渡党(わたりとう)は、『諏訪大明神絵詞』(1356年)に記された、14世紀初頭の蝦夷島(えぞがしま)に居住していた3つの集団のひとつである。道南(北海道渡島半島を中心とする地域)の住民であったと考えられ[1]、近世アイヌを彷彿とさせる文化的特徴をもっていた[2]。他の2集団は北海道太平洋側のアイヌと推定される日ノモト(ひのもと)、同じく日本海側のアイヌを指すと思われる唐子(からこ)であるが、渡党はかれらとは異なり「和国の人」とのコミュニケーションが可能で、津軽海峡を往来して交易を行っていたという。渡党は境界的な性格をもつ交易民であり[3]、和人系アイヌ・アイヌ系和人の両属的集団であった[4]。そのなかには逃亡や流刑のために本州から北海道に渡った人々の子孫も含まれていたとも言われる[1]。 延文元年(1356年)に書かれた『諏訪大明神絵詞』によると、「蝦夷ガ千島」には日ノモト、唐子、渡党の三種が住んでおり、このうち渡党は髭が濃く多毛であるが和人に似て言葉が通じ、本州の津軽や外が浜に往来し交易に従事したとされる[注釈 1]。 当時の「蝦夷(えぞ)」については、中央政権から見て辺境に住む辺民を指したものであるとする説[5]も有力ではあるが、アイヌを指すとする意見が主流である。そのアイヌ文化は、前代の擦文文化を継承しつつオホーツク文化と融合し、和人の文化を摂取して生まれたと考えられている。その成立時期は13世紀ころと見られており、また擦文文化とアイヌ文化の生活体系の最も大きな違いは、本州からの移入品(特に鉄製品)の量的増大にあり、アイヌ文化は交易に大きく依存していたことから、アイヌ文化を生んだ契機に本州との交渉の増大があると考えられている。擦文時代の渡島半島には、擦文文化と本州土師器文化の間に生じたクレオール的文化である青苗文化が成立していたことから、渡党は、本州の土師器文化を受け入れた元擦文文化人であったと考えられ、本州とアイヌとの交渉に携わったと考えられている。一般的には蝦夷地南部に居住していたとされているが、その活動範囲は北は胆振勇払の鵡川から後志の余市(『新羅之記録』)、南は下北半島、津軽半島一帯に及んでいたと考えられている[6]。道南十二館 彼らは、鎌倉幕府北条氏より蝦夷管領(または蝦夷代官)に任ぜられた豪族である安藤氏(安東氏)の支配下に置かれ、上述したとおり蝦夷と見なされていた。安藤氏は、配下の武将を道南十二館に配置していたと伝えられている[7]。 『諏訪大明神絵詞』成立後の14世紀後半から和人の北海道への進出が本格化し、15世紀には渡島半島南端に和人の館が築かれたが[8]、『福山秘府』などの後世の松前藩の文献では、道南十二館の館主は渡党であると記されている[9]。また、『寛永諸家系図伝』では、松前氏の祖とされる武田信広は和多利党(わたりとう)のリーダー格であるかのように描写されており、アイヌとの交易活動を行っていた信広の海商的実態がうかがわれる[10]。
概要
北方諸民族は山丹貿易などの交易に携わっていたが、特にアイヌは和人や大陸との交易なしでは生活必需品が確保できない文化を形成しており(鉄製品と漆器、絹織物など)、彼らと和人の仲介役として渡党が活躍した。

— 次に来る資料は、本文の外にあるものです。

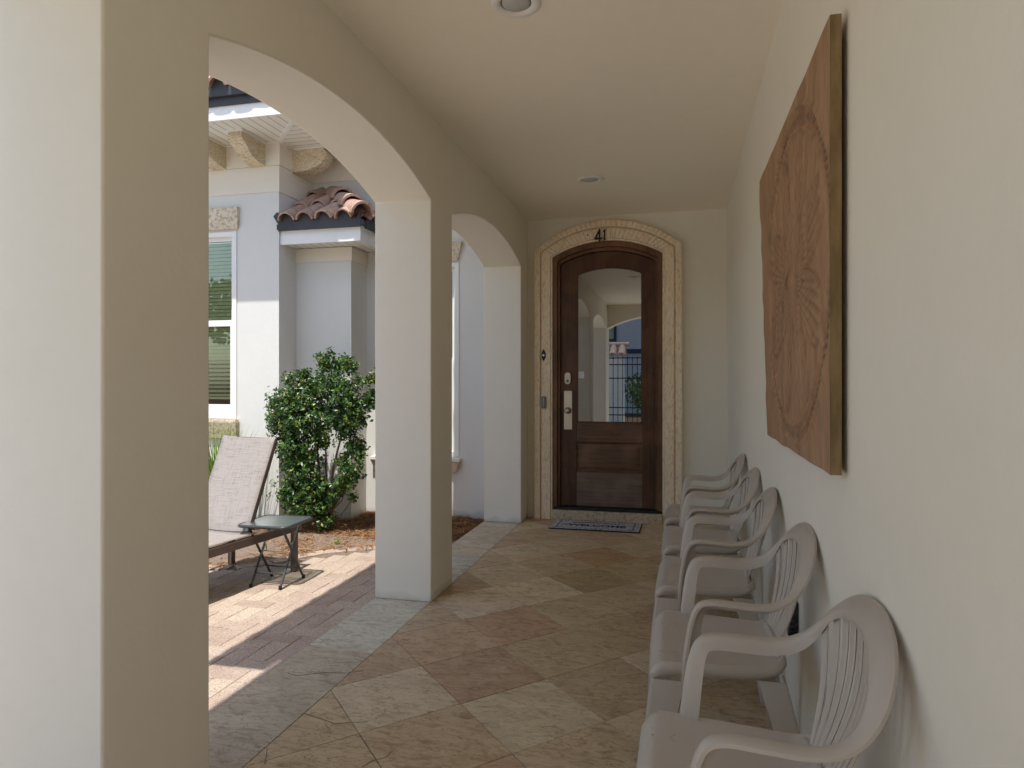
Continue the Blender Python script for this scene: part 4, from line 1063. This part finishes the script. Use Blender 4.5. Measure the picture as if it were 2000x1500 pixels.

志苔館跡(函館市)からは、15世紀前半ごろ埋蔵と推定されている甕の中から計40万枚にのぼる主に中国の古銭が発掘されており、これは日本国内で1カ所から発掘された古銭としては最大級の量である。
松前藩では、蝦夷地に藩主自ら交易船を送り、家臣に対する知行も、蝦夷地に商場
(あきないば)を割り当て交易船を送る権利を認めるという形でなされており、武士と商人の兼業のような形態であった[注釈 2]。渡党の来歴についてはいくつかの説がある。
元北海道開拓記念館学芸員の海保嶺夫は、渡党とは「本州から渡ってきた党類」の謂いで[11]、当時の西国にみられたような「悪党」的性格をもつ人々が蝦夷化したものと解釈した[12]。